Showing posts with label student debt. Show all posts
Showing posts with label student debt. Show all posts

Tuesday, June 18, 2013

Welcoming the New Indentured Servitude

 So, there's a new crowdfunding idea that seems brilliant on the surface, utterly brilliant. Basically, those with more money would pay off part or all of the the soaring student debts of college grads in return for a cut of their paychecks for a contractual length of time. And right now, it's a fair system. The amount taken is based on what you make--meaning if your paycheck drops so does the payment you make--and nothing I see says that a contractee is required to work for the person they're contracted to, though there does seem to be a potential mentor/mentee relationship depending on the plan. This could be a real, workable solution until something better comes along, one of those touchy-feely, pay it forward sort of things.

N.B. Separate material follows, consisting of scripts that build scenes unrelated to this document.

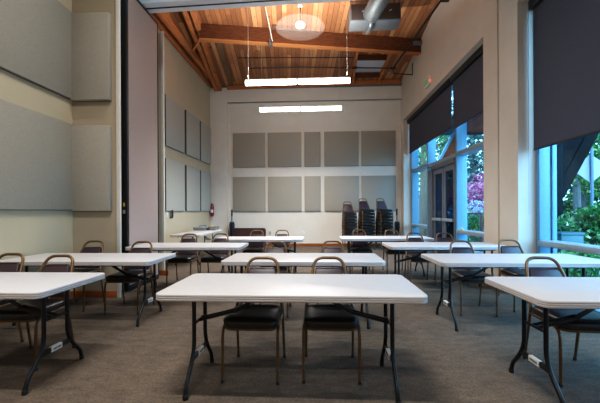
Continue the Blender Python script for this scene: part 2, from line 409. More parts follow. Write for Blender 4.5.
# ------------------------------------------------------------------ windows, door, shades
def frame_bar(bm, y0, y1, z0, z1, x0=XG - .04, x1=XG + .2): box(bm, x0, x1, y0, y1, z0, z1, .004)
w1 = sempty('window_1')
b = B()
frame_bar(b, 12.0, 12.09, 0, 4.54); frame_bar(b, 6.36, 6.42, 0, 4.54); frame_bar(b, 6.42, 12.0, 4.46, 4.54); obj('window_frame', b, M['alu'], w1)
for y0, y1, z0 in ((10.28, 10.36, 0), (8.18, 8.26, 0)):
    b = B(); frame_bar(b, y0, y1, z0, 4.46); obj('mullion', b, M['alu'], w1)
for y0, y1, z in ((10.36, 12.0, 2.66), (8.26, 10.28, 2.6), (6.42, 8.18, 2.62)):
    b = B(); frame_bar(b, y0, y1, z, z + .09, XG - .05); obj('transom', b, M['rail'], w1)
for y0, y1 in ((10.36, 12.0), (6.42, 8.18)):
    b = B(); frame_bar(b, y0, y1, .76, .84, XG - .07); obj('sill_rail', b, M['rail'], w1)
    b = B(); frame_bar(b, y0, y1, 0, .1); obj('bottom_rail', b, M['alu'], w1)
    b = B(); box(b, XG + .12, XG + .13, y0, y1, .1, 4.46); obj('pane', b, M['glass'], w1)
b = B(); box(b, XG + .12, XG + .13, 8.26, 10.28, 2.69, 4.46); obj('pane', b, M['glass'], w1)

d1 = sempty('door_1')
b = B(); frame_bar(b, 9.9, 10.28, 0, 2.5, XG - .03); frame_bar(b, 8.26, 8.31, 0, 2.5, XG - .06); frame_bar(b, 8.31, 9.88, 2.48, 2.6, XG - .06); frame_bar(b, 9.84, 9.9, 0, 2.6, XG - .07)
obj('door_frame', b, M['alu_dark'], d1)
for y0, y1 in ((9.08, 9.83), (8.32, 9.06)):
    b = B(); x0, x1 = XG - .02, XG + .03
    box(b, x0, x1, y0, y0 + .12, .02, 2.47, .004); box(b, x0, x1, y1 - .12, y1, .02, 2.47, .004); box(b, x0, x1, y0 + .12, y1 - .12, 2.33, 2.47); box(b, x0, x1, y0 + .12, y1 - .12, .02, .26)
    lf = obj('door_leaf', b, M['alu_dark'], d1)
    b = B(); box(b, XG, XG + .01, y0 + .12, y1 - .12, .26, 2.33); obj('pane', b, M['glass_door'], lf)
    b = B(); box(b, XG - .1, XG - .05, y0 + .03, y1 - .05, 1.02, 1.1, .012); box(b, XG - .06, XG - .02, y0 + .03, y0 + .1, 1.03, 1.09); box(b, XG - .06, XG - .02, y1 - .13, y1 - .06, 1.03, 1.09)
    obj('push_bar', b, M['rail'], lf)

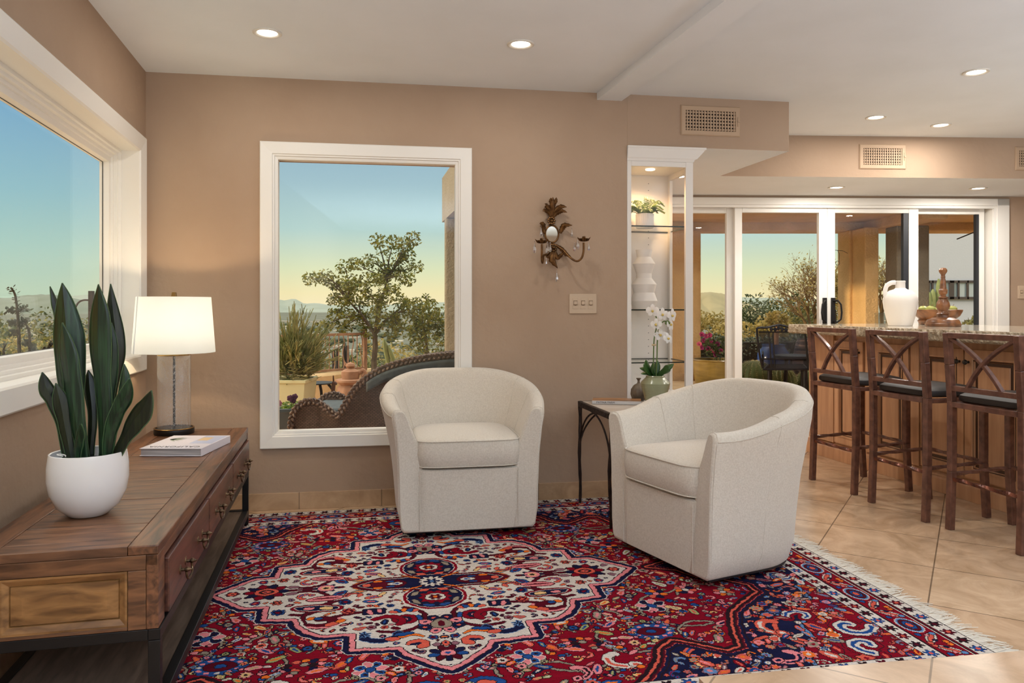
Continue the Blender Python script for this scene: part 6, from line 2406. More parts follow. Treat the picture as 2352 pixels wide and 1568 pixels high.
def leaf_cloud(mb, c, rad, n, size, r_, m=0, shell=0.5):
    """small leaf blades scattered through an ellipsoid"""
    for _ in range(n):
        while True:
            v = Vector((r_.uniform(-1, 1), r_.uniform(-1, 1), r_.uniform(-1, 1)))
            if 0.05 < v.length < 1:
                break
        v = v.normalized() * (v.length ** shell)
        p = Vector(c) + Vector((v.x * rad[0], v.y * rad[1], v.z * rad[2]))
        d_ = Vector((r_.uniform(-1, 1), r_.uniform(-1, 1), r_.uniform(-0.7, 0.9))).normalized()
        s_ = d_.cross(Vector((r_.uniform(-1, 1), r_.uniform(-1, 1), r_.uniform(-1, 1)))).normalized()
        l, w_ = size * r_.uniform(0.7, 1.3), size * 0.5 * r_.uniform(0.7, 1.2)
        mb.add([p - d_ * l * 0.5, p + s_ * w_ * 0.5, p + d_ * l * 0.5, p - s_ * w_ * 0.5], [(0, 1, 2, 3)], m)


def shrub(name, label, cat, c, rad, n, size, mtl, seed, group=None, stems=5):
    r_ = random.Random(seed)
    gz = min(c[2] - rad[2], (-0.03 if c[1] < 10.2 else -0.10 - 0.24 * max(0, c[1] - 11.0)))
    gz = max(gz, c[2] - rad[2] - 3.0)
    base = Vector((c[0], c[1], gz))
    lift = c[2] - rad[2] - gz
    o = thing(name, label, cat, base, 0, group)
    mb = MB()
    for k in range(14):
        v = Vector((r_.uniform(-1, 1), r_.uniform(-1, 1), r_.uniform(-0.6, 1)))
        v = v.normalized() * r_.uniform(0.45, 0.8)
        cc = Vector((v.x * rad[0], v.y * rad[1], lift + rad[2] + v.z * rad[2]))
        f_ = r_.uniform(0.28, 0.5)
        leaf_cloud(mb, cc, (rad[0] * f_, rad[1] * f_, rad[2] * f_), n // 14, size, r_)
    mb.build('foliage', mtl, o)
    mb = MB()
    for k in range(stems):
        a = r_.uniform(0, 6.28)
        tip = Vector((math.cos(a) * rad[0] * 0.6, math.sin(a) * rad[1] * 0.6, lift + rad[2] * r_.uniform(0.9, 1.5)))
        mid = tip * 0.5 + Vector((0, 0, rad[2] * 0.15))
        mb.tube([Vector((0, 0, 0)), mid, tip], [0.03 * rad[2] + 0.006, 0.02 * rad[2] + 0.004, 0.004], 5)
    mb.build('stems', M['bark'], o)
    return o


# citrus tree on the terrace
r_ = random.Random(5)
YT = 9.2
tb0 = at(860, 872, YT)
tr_ = thing('citrus_tree', 'small citrus tree with sparse glossy leaves in the middle of the picture window view', 'tree', tb0)


def tp(px_, py_, dy=0.0):
    return at(px_, py_, YT + dy) - tb0


crown = [(745, 634, -.1), (790, 612, .2), (815, 605, 0), (850, 600, .1), (868, 552, .1), (905, 556, 0), (930, 560, -.1), (950, 548, 0), (935, 585, .1), (952, 612, .2), (935, 640, -.2), (905, 620, .1), (880, 650, .3), (860, 640, -.2),
         (830, 645, .1), (800, 650, -.3), (765, 648, .1), (770, 690, .2), (800, 690, -.2), (840, 690, .3), (880, 690, -.3), (920, 690, .1), (945, 700, -.1), (955, 725, .1), (920, 735, .3), (880, 740, -.1), (840, 735, .2),
         (800, 725, -.1), (768, 722, .1), (745, 750, 0), (790, 752, .1), (850, 762, .0), (900, 765, .1), (925, 760, -.1), (715, 640, 0), (870, 715, -.35), (830, 665, -.3), (900, 665, -.35)]
fork = tp(861, 768)
mb = MB()
mb.tube([Vector((0, 0, 0)), tp(859, 830), tp(862, 795), fork], [0.042, 0.034, 0.032, 0.030], 8)
subs = [tp(830, 725, .1), tp(870, 700, -.1), tp(905, 720, .1), tp(800, 690, 0), tp(890, 640, .05)]
for s_ in subs:
    mb.tube(spline([fork, fork.lerp(s_, 0.5) + Vector((0, 0, 0.03)), s_], 4), [0.022 - 0.0014 * i for i in range(9)], 6)
mb2 = MB()
for (a, b_, d_) in crown:
    e_ = tp(a, b_, d_)
    s_ = min(subs, key=lambda q: (q - e_).length + 0.3 * max(0, (q - e_).z))
    c_ = spline([s_, s_.lerp(e_, 0.5) + Vector((r_.uniform(-.05, .05), 0, r_.uniform(-.02, .06))), e_], 5)
    mb.tube(c_, [0.014 - 0.0011 * i for i in range(len(c_))], 5)
    leaf_cloud(mb2, e_, (0.115, 0.13, 0.09), 72, 0.052, r_, 0, 0.6)
    for q in c_[3:]:
        leaf_cloud(mb2, q, (0.07, 0.08, 0.06), 9, 0.048, r_)
mb.tube(spline([tp(930, 570), tp(945, 552), tp(962, 545)], 4), 0.004, 4)
mb.tube(spline([tp(765, 632), tp(730, 640), tp(703, 634)], 4), 0.004, 4)
mb.build('trunk', M['bark'], tr_)
mb2.build('foliage', M['citrus'], tr_)

# shrub at the right of the picture window, palo verde like
shrub('leafy_shrub', 'tall leafy shrub at the right edge of the picture window, beside the patio column', 'shrub', at(1000, 770, 8.9), (0.36, 0.30, 0.52), 2400, 0.048, M['citrus'], 31)
# green pencil shrub in the pale planter
Yp = 7.0
pb = at(676, 868, Yp)
pp_ = thing('pencil_shrub', 'bushy green shrub of thin stems growing in the pale green planter', 'shrub', (pb.x, pb.y, pb.z - 0.02))
mb = MB()
r_ = random.Random(8)
for i in range(520):
    a, el = r_.uniform(0, 6.28), r_.uniform(-0.25, 1.45)
    L_ = r_.uniform(0.16, 0.52) * (0.62 + 0.42 * math.sin(max(0, el)))
    d_ = Vector((math.cos(a) * math.cos(el), math.sin(a) * math.cos(el) * 0.8, math.sin(el)))
    p0 = Vector((r_.uniform(-.1, .1), r_.uniform(-.1, .1), r_.uniform(0.02, 0.22)))
    tip = p0 + d_ * L_
    mb.tube([p0 + d_ * L_ * 0.25, p0 + d_ * L_ * 0.7 + Vector((0, 0, 0.02)), tip + Vector((0, 0, 0.03))], [0.0055, 0.005, 0.003], 4, smooth=False)
    for k in range(3):
        t = r_.uniform(0.45, 0.95)
        q = p0 + d_ * L_ * t
        e_ = q + (d_ + Vector((r_.uniform(-.5, .5), r_.uniform(-.5, .5), r_.uniform(0, .6)))).normalized() * r_.uniform(0.05, 0.11)
        mb.tube([q, e_], [0.0048, 0.003], 4, smooth=False)
mb.build('green_stems', M['pencil'], pp_)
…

Ideally this would be wonderful.

Ideally.

But before students start celebrating in the streets, lets have a long hard think about this. Imagine it, not now, with well meaning people who simply want to give others a hand, but five years down the road, or ten. Imagine it after it's become a successful and profitable venture, successful and profitable enough to be sold to a larger company, or for a larger company to notice and start cashing into the same business model. Because if it turns out to pay well and turn a nice profit, the big boys will get in on it, and do you honestly think they'll play fair with young grads who are just desperate to eat and keep a roof over their heads? We already have full blown slavery in this country (and have had, for a while), do we need to totally relive the sins of the past by opening the door again for the possibility of indentured servants?

Plus, if it does work it will detract from the real discussion we should be having, which is how to get affordable education to everyone. And if it becomes a viable business model, then no one will WANT to make education affordable because doing so would mean shutting down an industry and getting rid of jobs.

Plus, what we're really saying is we're getting rid of even the flimsiest of excuses that the rich are robbing from the poor. This will be an insanely easy game plan to wealth, no work required:

1) Set education too high to afford
2) Swoop in like a white knight to back struggling students
3) For no more reason than the fact you are ALREADY rich, dip your hand into their pocket, stealing part of the earnings that they worked and worked hard for and that you only have access to because you could give them charity when they were down
4) Continue to rig the deck to set even more people on an educational course into debt, back them with the money you made stealing from the last set of students, and continue to grow the debt pot indefinitely, as well as increase the amount of workers who are contractually unable to leave your influence until you choose to let them go

Appendix: Lobby Congress for laws in your favor and against students, and use the money you have to block any reforms to education or any individual or group challenges to the increasingly cutthroat and unmanageable contracts you place on the heads of young people. While you're at it, be sure to put in arbitration clauses that take away their right to sue and other flim-flamery that takes away their rights as workers and sometimes their constitutional rights--all things you can do as a private business. Then sit back and enjoy your slaves-in-all-but-name.

Yes, this is a fantastic idea at first glance. But ONLY at first glance. You have to think a year ahead, two years, five, ten. Think what a single mom would agree to in order to feed her kids. What a foolish, undertaught student may agree to, or a person on the edge of ruin and desperate to keep from becoming homeless.

We'd need laws in place to protect them, but our laws aren't doing so well these days. Florida just passed a law that basically says not only can the state's workers not have sick days, it's against the law to even broach the topic for future discussion. They outlawed even talking about the possibility of reversing the law. And even if that is unconstitutional (which it might not be), what took less than a month to do could take a decade or even two to undo, and a lot of money. Arbitration clauses take away a worker's right to sue, or really even have their grievances looked at and fairly judged. We have defunded OSHA to the point factories are exploding all over the US, and yet there is no discussion of correcting the deficiency. Instead, there's a push to defund the FDA, EPA, and any other protective agency, as well. Filming what happens on factory farms has been outlawed, and violators may even be labeled as terrorists. And who can forget that we still haven't lifted a finger to put a single meaningful restriction on Wall Street, even after they have repeatedly been caught doing the same crooked shit that nearly crashed the world economy.

Laws are being judged in favor of businesses left and right, so if this business model takes off, realistically speaking, in whose favor do you think any conflicts will be decided? College students without two pennies to rub together? Or the guys with the big bucks?

Someone pointed out there is precedent for this, as it's very similar to the way high stakes poker players get their funding. However, poker is a one shot deal. Those who back poker players are gambling just as much as the player himself is. If they pick the wrong "horse," they lose everything, and they know it. College kids are a steady stream of unlimited income, as long as you keep them impoverished and desperate enough to keep them signing those contracts. So if you're going to make a for-profit business model to "help the poor," would it really be in your best interest to actually help them? Really?

I think, until things become more equalized, this is opening a very ugly door, one that, if it swings wide, we may never be able to shut again. This should not be looked at in the short term or in one-off situations, but long tern and in context to our society as a whole. The whole changes the picture, and not for the better.